Yup. I’ve read from your paper that you’ve used a linear approach. I tried to apply a linear correction for my trial test but seems to me there is no significant improvement.
Then I will just stick for now with the classic StaMPS/MTI processing and use bulk of SAR data.
I am using StaMPS PSInSAR to examine a volcanic eruption. I have a question concerning the use of TRAIN.
Firstly, I did run TRAIN in StaMPS, but there was hardly any difference to the results. I am wondering if this may be because of my volcano’s very small size?
Here is my thinking:
I note atmospheric effects correlated with topography were previously observed on large stratovolcanoes (e.g. Mt Etna and Mt Llaima), and the effects are visible in interferograms as concentric fringes centered on the volcano (Parker et al., 2015). There are no such fringes visible on my volcano’s interferograms.
I understand stratigraphic atmospheric effects are caused by vertical stratification of moisture in the atmosphere in areas of significant topographic relief (e.g. Parker et al., 2015). However, my volcano is only a small island - (300 m peak elevation / 4 km2 area), so very small compared to Mt Etna (3000 m / 1000 km2) or Mt Llaima (2000 m / 300 km2).
My question: Is my volcano too small an area for stratigraphic atmospheric effects to be a problem, or too small to be corrected by TRAIN? is this discussed anywhere in the literature? Also, I assume that turbulent atmospheric effects will not be a problem because I am using multi-temporal StaMPS with large stacks (40 pairs). Is this assumption OK?
I’m no expert in atmospheric corretion but the footprint of your volcano is so small that the non-stratigraphic atmospheric effects are likely to be small to negligible. I guess that in some extreme foggy situations the stratigraphic effect could make a difference(?)
Thanks @mengdahl Do you mean the stratigraphic effects are likely to be small? If so, then I agree. I understand turbulent atmospheric effects are greatly reduced by using long stacks. @mdelgado can you comment on my original post above?
The typical answer is : ‘it depends!’
The fact that you are using StaMPS does not imply directly that you used all the tools StaMPS provides to mitigate them.
Are you using Step 8 in StaMPS? Otherwise, it may be still part of such turbulence in the results.
Still, long term deformation should be ok as far as turbulence does not happen in all acquisition images. Right?

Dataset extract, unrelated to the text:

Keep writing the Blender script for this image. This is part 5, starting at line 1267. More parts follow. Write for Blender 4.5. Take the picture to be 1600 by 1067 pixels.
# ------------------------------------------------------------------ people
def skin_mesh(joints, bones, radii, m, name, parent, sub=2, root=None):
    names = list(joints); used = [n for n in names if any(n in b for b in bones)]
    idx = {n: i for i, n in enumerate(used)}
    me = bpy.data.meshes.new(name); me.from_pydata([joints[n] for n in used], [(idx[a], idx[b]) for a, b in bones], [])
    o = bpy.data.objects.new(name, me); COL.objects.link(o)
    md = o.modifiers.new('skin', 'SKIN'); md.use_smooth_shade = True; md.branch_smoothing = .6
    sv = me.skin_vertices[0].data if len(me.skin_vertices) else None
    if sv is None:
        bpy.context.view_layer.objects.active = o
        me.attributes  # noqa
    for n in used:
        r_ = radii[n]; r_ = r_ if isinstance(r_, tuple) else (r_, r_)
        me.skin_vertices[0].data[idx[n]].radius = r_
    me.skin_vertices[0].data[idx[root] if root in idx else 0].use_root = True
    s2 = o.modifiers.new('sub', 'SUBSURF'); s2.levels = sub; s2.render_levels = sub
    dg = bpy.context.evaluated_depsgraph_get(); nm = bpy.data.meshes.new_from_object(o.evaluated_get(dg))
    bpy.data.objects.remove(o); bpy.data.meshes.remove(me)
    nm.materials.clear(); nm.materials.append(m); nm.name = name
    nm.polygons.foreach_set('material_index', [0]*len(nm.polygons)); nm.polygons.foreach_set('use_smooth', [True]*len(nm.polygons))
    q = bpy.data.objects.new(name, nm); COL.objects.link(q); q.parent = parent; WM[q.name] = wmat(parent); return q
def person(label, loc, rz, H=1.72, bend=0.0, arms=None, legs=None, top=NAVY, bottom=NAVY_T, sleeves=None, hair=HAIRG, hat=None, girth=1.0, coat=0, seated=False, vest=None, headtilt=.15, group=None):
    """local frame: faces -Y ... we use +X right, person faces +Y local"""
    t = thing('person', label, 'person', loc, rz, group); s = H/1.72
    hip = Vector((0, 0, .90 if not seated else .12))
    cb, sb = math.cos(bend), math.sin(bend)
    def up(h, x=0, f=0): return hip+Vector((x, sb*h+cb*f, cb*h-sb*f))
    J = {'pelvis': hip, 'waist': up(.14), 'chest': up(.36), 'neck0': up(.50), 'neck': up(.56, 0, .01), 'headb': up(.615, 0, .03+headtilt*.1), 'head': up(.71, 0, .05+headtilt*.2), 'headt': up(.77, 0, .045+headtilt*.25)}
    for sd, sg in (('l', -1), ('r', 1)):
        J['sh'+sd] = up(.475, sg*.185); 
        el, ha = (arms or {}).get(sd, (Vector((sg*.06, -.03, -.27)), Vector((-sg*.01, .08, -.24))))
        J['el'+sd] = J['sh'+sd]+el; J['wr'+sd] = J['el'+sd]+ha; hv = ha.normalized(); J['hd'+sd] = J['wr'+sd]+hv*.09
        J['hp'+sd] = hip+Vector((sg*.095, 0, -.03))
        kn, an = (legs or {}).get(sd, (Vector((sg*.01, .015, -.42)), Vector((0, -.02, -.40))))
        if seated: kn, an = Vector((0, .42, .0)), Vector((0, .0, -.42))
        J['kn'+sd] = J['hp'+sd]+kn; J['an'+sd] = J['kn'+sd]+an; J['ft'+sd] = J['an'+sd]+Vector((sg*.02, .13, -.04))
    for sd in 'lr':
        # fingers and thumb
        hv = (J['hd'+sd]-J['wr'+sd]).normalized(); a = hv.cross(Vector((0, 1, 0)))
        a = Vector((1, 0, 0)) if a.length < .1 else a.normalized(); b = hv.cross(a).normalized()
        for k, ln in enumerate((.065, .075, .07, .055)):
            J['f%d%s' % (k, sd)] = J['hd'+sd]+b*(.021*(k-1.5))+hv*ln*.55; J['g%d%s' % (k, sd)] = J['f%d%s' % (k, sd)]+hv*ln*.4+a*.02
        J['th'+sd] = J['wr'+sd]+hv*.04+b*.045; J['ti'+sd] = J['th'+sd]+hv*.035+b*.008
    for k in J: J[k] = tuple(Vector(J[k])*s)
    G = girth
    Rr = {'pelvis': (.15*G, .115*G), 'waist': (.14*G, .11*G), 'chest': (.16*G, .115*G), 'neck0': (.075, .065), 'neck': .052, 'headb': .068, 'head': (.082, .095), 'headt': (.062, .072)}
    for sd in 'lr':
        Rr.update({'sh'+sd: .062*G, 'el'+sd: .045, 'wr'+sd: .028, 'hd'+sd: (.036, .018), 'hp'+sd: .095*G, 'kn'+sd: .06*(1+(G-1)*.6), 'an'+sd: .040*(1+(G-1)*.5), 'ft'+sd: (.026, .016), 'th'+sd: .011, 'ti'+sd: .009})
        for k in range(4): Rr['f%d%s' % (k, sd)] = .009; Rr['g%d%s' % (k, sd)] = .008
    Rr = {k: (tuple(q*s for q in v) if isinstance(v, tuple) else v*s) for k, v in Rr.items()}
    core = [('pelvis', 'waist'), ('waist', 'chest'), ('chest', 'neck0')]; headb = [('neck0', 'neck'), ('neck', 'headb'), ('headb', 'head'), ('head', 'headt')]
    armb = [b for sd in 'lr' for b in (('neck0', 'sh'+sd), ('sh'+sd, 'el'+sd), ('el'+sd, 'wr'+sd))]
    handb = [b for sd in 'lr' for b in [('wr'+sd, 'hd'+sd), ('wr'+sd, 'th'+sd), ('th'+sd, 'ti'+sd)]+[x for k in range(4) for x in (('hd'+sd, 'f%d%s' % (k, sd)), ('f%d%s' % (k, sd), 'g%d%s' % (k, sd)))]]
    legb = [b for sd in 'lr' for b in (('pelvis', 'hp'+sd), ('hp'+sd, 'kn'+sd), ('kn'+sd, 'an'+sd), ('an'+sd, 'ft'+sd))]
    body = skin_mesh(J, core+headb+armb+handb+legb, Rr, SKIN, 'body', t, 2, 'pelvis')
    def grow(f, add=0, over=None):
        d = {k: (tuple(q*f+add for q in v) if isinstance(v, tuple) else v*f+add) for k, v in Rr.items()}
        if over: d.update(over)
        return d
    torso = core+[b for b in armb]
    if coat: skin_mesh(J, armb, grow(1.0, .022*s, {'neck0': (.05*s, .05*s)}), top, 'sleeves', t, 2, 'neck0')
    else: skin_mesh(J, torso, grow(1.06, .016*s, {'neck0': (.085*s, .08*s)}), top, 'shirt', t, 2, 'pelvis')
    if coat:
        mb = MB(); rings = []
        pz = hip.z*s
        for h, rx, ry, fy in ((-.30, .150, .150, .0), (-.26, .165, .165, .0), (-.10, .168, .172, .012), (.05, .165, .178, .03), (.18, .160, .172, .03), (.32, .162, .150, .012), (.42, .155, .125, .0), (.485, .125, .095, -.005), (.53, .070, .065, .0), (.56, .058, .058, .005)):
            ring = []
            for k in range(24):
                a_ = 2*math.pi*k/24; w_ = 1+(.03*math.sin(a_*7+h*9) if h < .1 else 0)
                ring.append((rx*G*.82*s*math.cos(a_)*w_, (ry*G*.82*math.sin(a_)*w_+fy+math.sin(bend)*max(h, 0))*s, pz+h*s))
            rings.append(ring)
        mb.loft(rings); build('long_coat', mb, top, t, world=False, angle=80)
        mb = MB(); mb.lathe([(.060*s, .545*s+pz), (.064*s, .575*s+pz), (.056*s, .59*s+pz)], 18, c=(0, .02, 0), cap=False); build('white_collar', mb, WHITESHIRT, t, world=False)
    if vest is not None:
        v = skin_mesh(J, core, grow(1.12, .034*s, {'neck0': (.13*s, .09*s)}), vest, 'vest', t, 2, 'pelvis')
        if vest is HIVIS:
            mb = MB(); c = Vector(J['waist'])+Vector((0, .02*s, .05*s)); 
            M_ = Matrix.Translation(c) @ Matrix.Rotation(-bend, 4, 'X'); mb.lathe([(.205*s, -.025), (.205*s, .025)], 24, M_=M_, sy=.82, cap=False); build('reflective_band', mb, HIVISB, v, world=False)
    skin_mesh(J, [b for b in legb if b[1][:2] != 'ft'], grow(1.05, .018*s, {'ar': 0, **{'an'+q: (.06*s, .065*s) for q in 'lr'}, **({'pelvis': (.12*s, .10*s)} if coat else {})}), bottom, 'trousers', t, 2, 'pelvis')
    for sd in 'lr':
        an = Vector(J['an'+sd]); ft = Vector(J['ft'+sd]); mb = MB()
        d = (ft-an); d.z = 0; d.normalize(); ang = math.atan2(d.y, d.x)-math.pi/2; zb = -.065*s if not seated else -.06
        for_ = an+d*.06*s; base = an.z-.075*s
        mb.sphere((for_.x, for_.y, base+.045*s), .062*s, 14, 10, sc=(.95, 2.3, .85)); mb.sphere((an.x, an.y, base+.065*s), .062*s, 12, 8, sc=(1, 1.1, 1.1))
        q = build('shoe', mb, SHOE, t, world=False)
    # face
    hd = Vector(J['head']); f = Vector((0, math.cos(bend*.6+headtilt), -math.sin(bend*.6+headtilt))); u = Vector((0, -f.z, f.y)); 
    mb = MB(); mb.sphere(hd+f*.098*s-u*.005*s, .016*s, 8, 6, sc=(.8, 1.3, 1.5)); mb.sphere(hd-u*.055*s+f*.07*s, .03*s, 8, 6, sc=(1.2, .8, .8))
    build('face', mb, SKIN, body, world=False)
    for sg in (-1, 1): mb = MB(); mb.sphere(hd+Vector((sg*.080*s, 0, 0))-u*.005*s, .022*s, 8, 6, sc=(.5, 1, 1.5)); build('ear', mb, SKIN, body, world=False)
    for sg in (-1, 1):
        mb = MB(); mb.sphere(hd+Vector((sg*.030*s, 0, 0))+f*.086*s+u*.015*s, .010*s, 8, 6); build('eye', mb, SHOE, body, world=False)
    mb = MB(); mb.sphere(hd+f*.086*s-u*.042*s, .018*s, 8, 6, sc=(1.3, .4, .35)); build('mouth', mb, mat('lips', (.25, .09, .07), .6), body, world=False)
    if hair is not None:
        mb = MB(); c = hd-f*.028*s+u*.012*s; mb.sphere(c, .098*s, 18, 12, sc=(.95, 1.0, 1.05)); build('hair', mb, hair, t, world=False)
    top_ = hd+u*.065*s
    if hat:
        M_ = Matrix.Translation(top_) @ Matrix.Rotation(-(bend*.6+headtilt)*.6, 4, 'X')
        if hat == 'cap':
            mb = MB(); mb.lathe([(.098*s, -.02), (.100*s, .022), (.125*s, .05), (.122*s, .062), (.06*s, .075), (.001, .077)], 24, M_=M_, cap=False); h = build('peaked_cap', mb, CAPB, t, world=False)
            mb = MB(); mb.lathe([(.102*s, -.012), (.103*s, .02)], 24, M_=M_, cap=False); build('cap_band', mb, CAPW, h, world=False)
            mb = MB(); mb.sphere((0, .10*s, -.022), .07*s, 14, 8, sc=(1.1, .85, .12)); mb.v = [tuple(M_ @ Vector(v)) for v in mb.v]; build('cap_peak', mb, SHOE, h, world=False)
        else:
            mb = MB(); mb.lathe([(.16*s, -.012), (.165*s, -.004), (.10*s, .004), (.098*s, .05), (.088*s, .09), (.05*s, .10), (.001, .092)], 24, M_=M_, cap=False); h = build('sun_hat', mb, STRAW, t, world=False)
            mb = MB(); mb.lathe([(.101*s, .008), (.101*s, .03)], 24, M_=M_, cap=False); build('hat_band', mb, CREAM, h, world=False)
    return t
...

I personally suggest to check the results and not taken that software does all for granted.
I agree with @mengdahl. If the size is about 300m I do not expect to have topographic linked fringes in the APS. I have seen though for high volcanoes.
There is a quite extensive user manual of TRAIN (Toolbox for Reduce the Atmospheric InSAR Noise) which can work together with StaMPS developed by the Dr. Bekaert, which can bring light on your question. (https://github.com/dbekaert/TRAIN )
One of the possible choices of that toolbox is exactly that. ‘a_linear’
Trying to explain it here will take me much time that for you to read the user manual.
Let us know.
@mdelgado , I read Page 15 of the manual, but did not understand what to do? Should I do this linear method after performing 8 steps of Stumps or before those?I do performed stamps(1,8), then setpath to application/pi/software/TRIAN/ directory and called aps_linear
I feel that those white parts should not be present, and there should be more fixed ps points that seem to have been removed, and this has prevented them from showing subsidence.
the white areas simply mean that they do not contain persistent scatterers. They were removed from the analysis based on their amplitude dispersion (defined in the mt_prep command), their temporal coherence (step 3), the threshold for random phase pixels, and the standard deviation during the weeding (step 4).
This is not really related to atmospheric correction, because atmospheric correction is only applied to the pixels remaining after these steps.
Probably the white areas contain vegetation or water areas?
if the time-series covers events of massive disruptions, you can no longer observe it with PS DInSAR, because these changes exceed what is measurable based on phase differences.
Is it an option to split the time-series into two periods - one before and one after the event (if there was one)?